What is asked
Output the full listing below exactly, without the pictures.

Source data
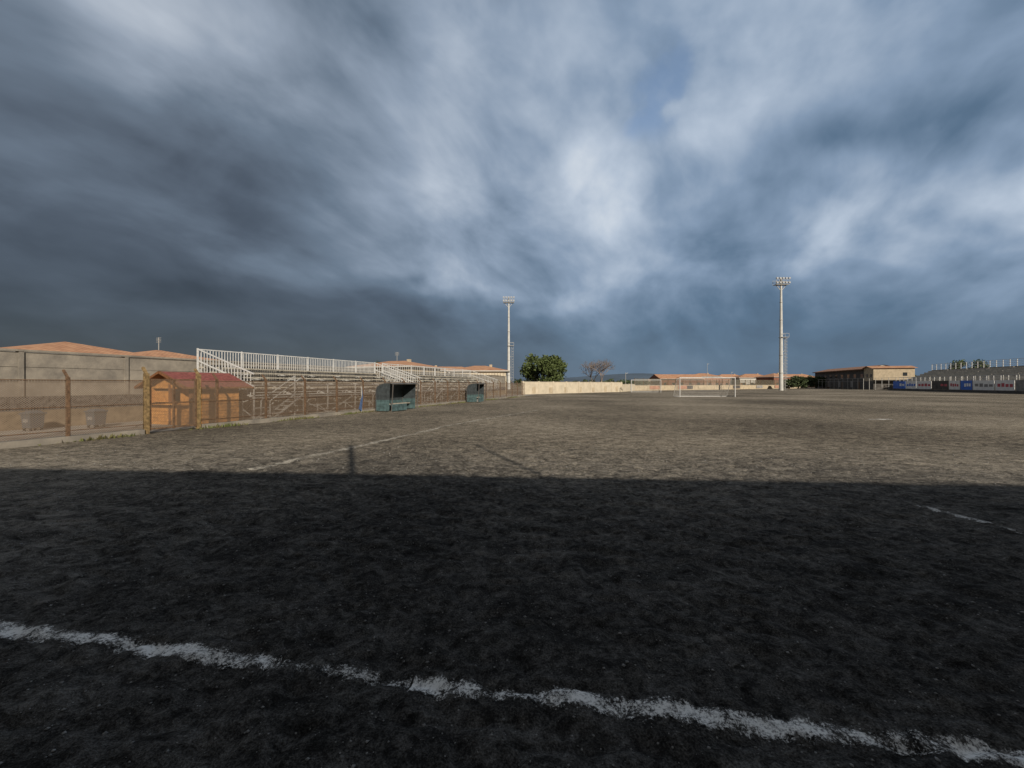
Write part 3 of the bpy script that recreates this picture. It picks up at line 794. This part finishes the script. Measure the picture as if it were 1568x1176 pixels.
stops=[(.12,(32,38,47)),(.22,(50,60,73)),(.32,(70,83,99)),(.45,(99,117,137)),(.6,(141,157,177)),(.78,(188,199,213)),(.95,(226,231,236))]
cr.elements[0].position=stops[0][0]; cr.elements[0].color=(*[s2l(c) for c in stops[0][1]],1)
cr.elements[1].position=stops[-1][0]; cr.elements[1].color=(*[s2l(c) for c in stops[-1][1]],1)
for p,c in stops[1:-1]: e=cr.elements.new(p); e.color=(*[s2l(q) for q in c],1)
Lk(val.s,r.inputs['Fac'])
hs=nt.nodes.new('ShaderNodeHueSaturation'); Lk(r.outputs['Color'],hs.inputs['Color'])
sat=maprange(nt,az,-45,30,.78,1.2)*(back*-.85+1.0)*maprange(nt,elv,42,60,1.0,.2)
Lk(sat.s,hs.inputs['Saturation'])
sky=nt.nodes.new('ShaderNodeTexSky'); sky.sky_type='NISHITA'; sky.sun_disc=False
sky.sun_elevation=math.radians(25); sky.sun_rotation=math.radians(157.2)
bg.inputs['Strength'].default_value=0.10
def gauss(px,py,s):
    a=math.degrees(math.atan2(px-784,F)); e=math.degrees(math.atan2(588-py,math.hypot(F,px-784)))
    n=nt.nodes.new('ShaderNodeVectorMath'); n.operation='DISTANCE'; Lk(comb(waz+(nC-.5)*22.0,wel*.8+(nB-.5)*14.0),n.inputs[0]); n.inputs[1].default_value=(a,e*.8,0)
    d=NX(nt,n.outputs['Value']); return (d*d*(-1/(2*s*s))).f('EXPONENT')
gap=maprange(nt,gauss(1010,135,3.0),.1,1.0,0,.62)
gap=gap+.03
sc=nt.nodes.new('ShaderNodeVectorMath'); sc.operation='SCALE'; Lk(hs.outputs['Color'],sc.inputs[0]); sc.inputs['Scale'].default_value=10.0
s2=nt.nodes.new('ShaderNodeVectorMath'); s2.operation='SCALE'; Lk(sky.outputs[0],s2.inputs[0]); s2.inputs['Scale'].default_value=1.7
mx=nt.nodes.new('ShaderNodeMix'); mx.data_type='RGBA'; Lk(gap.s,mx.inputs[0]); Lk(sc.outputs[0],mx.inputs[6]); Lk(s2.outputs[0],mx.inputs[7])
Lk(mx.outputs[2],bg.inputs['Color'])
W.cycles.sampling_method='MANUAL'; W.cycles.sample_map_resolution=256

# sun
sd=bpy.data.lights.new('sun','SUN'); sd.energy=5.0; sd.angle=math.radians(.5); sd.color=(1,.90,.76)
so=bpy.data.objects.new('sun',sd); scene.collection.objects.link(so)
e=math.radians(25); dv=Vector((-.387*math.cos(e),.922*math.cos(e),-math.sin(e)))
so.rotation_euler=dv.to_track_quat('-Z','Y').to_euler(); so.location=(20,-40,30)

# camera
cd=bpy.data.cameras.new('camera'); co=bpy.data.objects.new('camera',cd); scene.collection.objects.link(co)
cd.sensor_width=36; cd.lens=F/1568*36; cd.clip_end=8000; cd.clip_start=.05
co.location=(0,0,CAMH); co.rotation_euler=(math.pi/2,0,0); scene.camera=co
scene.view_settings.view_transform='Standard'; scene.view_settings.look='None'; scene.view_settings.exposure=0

Output below
Write part 3 of the bpy script that recreates this picture. It picks up at line 794. This part finishes the script. Measure the picture as if it were 1568x1176 pixels.
stops=[(.12,(32,38,47)),(.22,(50,60,73)),(.32,(70,83,99)),(.45,(99,117,137)),(.6,(141,157,177)),(.78,(188,199,213)),(.95,(226,231,236))]
cr.elements[0].position=stops[0][0]; cr.elements[0].color=(*[s2l(c) for c in stops[0][1]],1)
cr.elements[1].position=stops[-1][0]; cr.elements[1].color=(*[s2l(c) for c in stops[-1][1]],1)
for p,c in stops[1:-1]: e=cr.elements.new(p); e.color=(*[s2l(q) for q in c],1)
Lk(val.s,r.inputs['Fac'])
hs=nt.nodes.new('ShaderNodeHueSaturation'); Lk(r.outputs['Color'],hs.inputs['Color'])
sat=maprange(nt,az,-45,30,.78,1.2)*(back*-.85+1.0)*maprange(nt,elv,42,60,1.0,.2)
Lk(sat.s,hs.inputs['Saturation'])
sky=nt.nodes.new('ShaderNodeTexSky'); sky.sky_type='NISHITA'; sky.sun_disc=False
sky.sun_elevation=math.radians(25); sky.sun_rotation=math.radians(157.2)
bg.inputs['Strength'].default_value=0.10
def gauss(px,py,s):
    a=math.degrees(math.atan2(px-784,F)); e=math.degrees(math.atan2(588-py,math.hypot(F,px-784)))
    n=nt.nodes.new('ShaderNodeVectorMath'); n.operation='DISTANCE'; Lk(comb(waz+(nC-.5)*22.0,wel*.8+(nB-.5)*14.0),n.inputs[0]); n.inputs[1].default_value=(a,e*.8,0)
    d=NX(nt,n.outputs['Value']); return (d*d*(-1/(2*s*s))).f('EXPONENT')
gap=maprange(nt,gauss(1010,135,3.0),.1,1.0,0,.62)
gap=gap+.03
sc=nt.nodes.new('ShaderNodeVectorMath'); sc.operation='SCALE'; Lk(hs.outputs['Color'],sc.inputs[0]); sc.inputs['Scale'].default_value=10.0
s2=nt.nodes.new('ShaderNodeVectorMath'); s2.operation='SCALE'; Lk(sky.outputs[0],s2.inputs[0]); s2.inputs['Scale'].default_value=1.7
mx=nt.nodes.new('ShaderNodeMix'); mx.data_type='RGBA'; Lk(gap.s,mx.inputs[0]); Lk(sc.outputs[0],mx.inputs[6]); Lk(s2.outputs[0],mx.inputs[7])
Lk(mx.outputs[2],bg.inputs['Color'])
W.cycles.sampling_method='MANUAL'; W.cycles.sample_map_resolution=256

# sun
sd=bpy.data.lights.new('sun','SUN'); sd.energy=5.0; sd.angle=math.radians(.5); sd.color=(1,.90,.76)
so=bpy.data.objects.new('sun',sd); scene.collection.objects.link(so)
e=math.radians(25); dv=Vector((-.387*math.cos(e),.922*math.cos(e),-math.sin(e)))
so.rotation_euler=dv.to_track_quat('-Z','Y').to_euler(); so.location=(20,-40,30)

# camera
cd=bpy.data.cameras.new('camera'); co=bpy.data.objects.new('camera',cd); scene.collection.objects.link(co)
cd.sensor_width=36; cd.lens=F/1568*36; cd.clip_end=8000; cd.clip_start=.05
co.location=(0,0,CAMH); co.rotation_euler=(math.pi/2,0,0); scene.camera=co
scene.view_settings.view_transform='Standard'; scene.view_settings.look='None'; scene.view_settings.exposure=0